By Donald Wittkowski

A craft beer festival sponsored by a Townsends Inlet restaurant will go on as planned this weekend, despite an “innocent mistake” by Sea Isle City officials in granting approval for the event.

Doc Magrogan’s Oyster House is holding the festival from 2-6 p.m. Saturday on property at 87th Street and Landis Avenue that normally serves as a parking lot for the restaurant.

The festival was discussed during Sea Isle’s Council meeting on Tuesday, mainly because a municipal permit was granted for the event without having it reviewed by the city zoning office.

“It was clearly a miss on our part by not referring it to zoning,” City Business Administrator George Savastano told City Council.

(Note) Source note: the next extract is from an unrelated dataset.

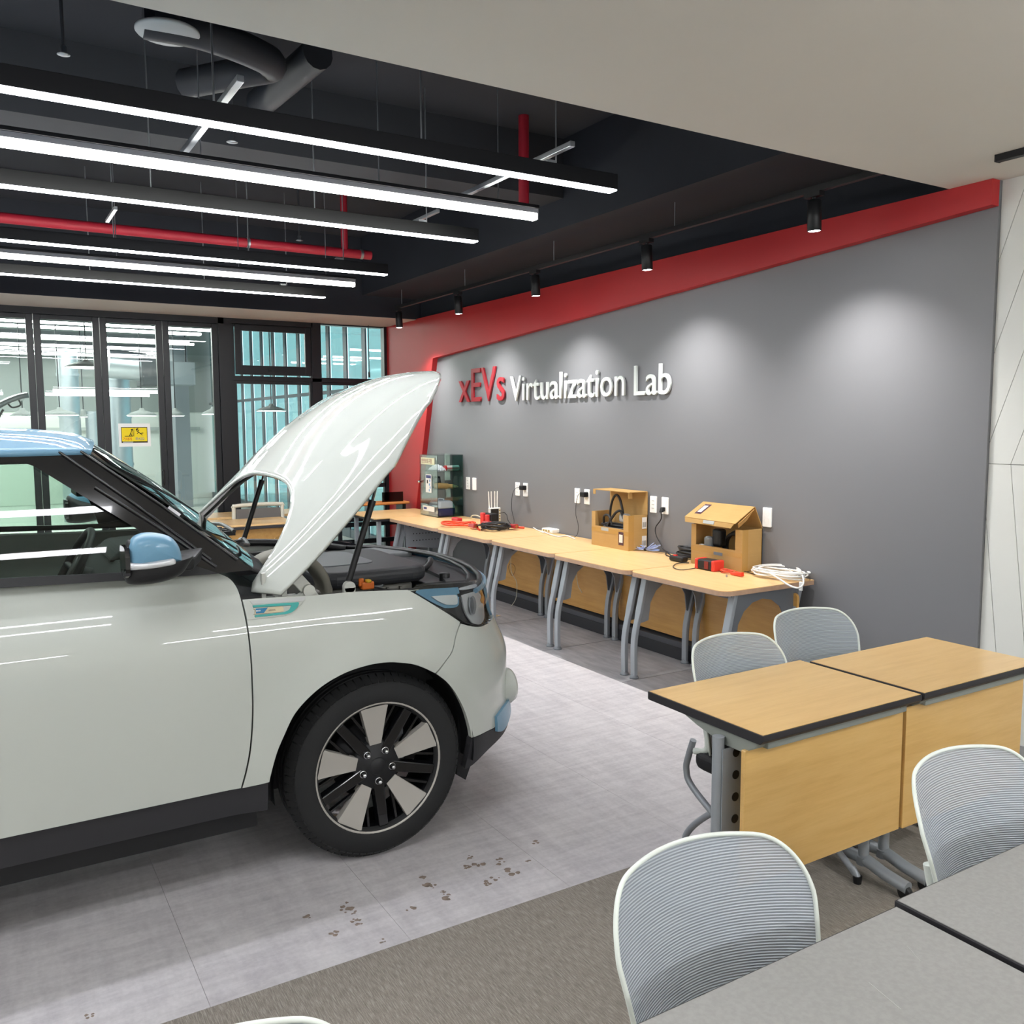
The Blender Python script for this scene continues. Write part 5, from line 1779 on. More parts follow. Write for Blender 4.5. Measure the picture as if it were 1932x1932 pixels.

Savastano called it an “innocent mistake” by city employees to issue the permit without first getting it approved by the zoning office.

“We missed it. We caught it, frankly, too late,” he said.

Promotional literature for the event says festival-goers will be able to taste more than 40 craft beers.

The New Jersey Division of Alcoholic Beverage Control also had to give its approval for the festival because beer will be consumed.

Savastano noted that the city consulted with the New Jersey Attorney General’s Office after the mistake was caught.

The city had the option of appealing to the state, but decided it would be unfair to Doc Magrogan’s to try to stop the event after approvals had already been granted, Savastano said.

However, Savastano repeatedly stressed that the city does not consider approvals for the festival to be “precedent-setting.”

“This same situation will not be approved in the future,” he said.

The parking lot where the beer festival will be held is across the street from Doc Magrogan’s Oyster House.

Although the festival is still planned, city officials will continue to check the paperwork to make sure everything is in order, including the insurance that is required.

“I’m going to confirm that they have all the documents,” Police Chief Tom McQuillen said.

Councilman Frank Edwardi, after first hearing of the city’s mistake, indicated during the Council meeting that he would be in favor of the city canceling the beer festival anyway.

Edwardi, though, said in an interview after the meeting that he would not object to the event if the organizers have the proper insurance.

“I have no problem with them going through with it as long as they have the right insurance,” he said.

Council’s discussion about the festival was prompted by an anonymous email raising concerns about the event. The email was sent to Mayor Leonard Desiderio on July 3 by the “residents of Townsends Inlet,” but had no names attached to it, according to a copy released Tuesday by the city.

Doc Magrogan’s Oyster House, located inside the Dunes restaurant and condo complex on Landis Avenue, is part of a new wave of upscale development in the Townsends Inlet section.

Doc Magrogan’s Oyster House, an upscale restaurant that opened in 2016, is part of a sweeping commercial makeover of the sleepy Townsends Inlet section led by developers Christopher Glancey and Bob Morris.

In an interview Tuesday, Glancey said the beer festival will help showcase the restaurant, retail and residential projects that he and Morris have built in the past two years along the Landis Avenue corridor in Townsends Inlet.

“We were just trying to have people come to the neighborhood and see the commercial development,” he said.

Glancey owns the Doc Magrogan’s parking lot at 87th Street and Landis Avenue that will serve as the location for the festival.

The event will be small, with only 200 tickets being sold, Glancey said. In addition to beer tastings, there will be local food vendors, live entertainment and games.

According to the promotional literature for the event, festival-goers will be able to sample more than 40 craft beers.

Glancey said no city officials or local residents have raised any concerns about the festival with him or Doc Magrogan’s.

“We haven’t heard anything from the city. None of this was brought to our attention that the city or the neighborhood had any concerns,” he said, referring to the discussion about the festival at the Council meeting.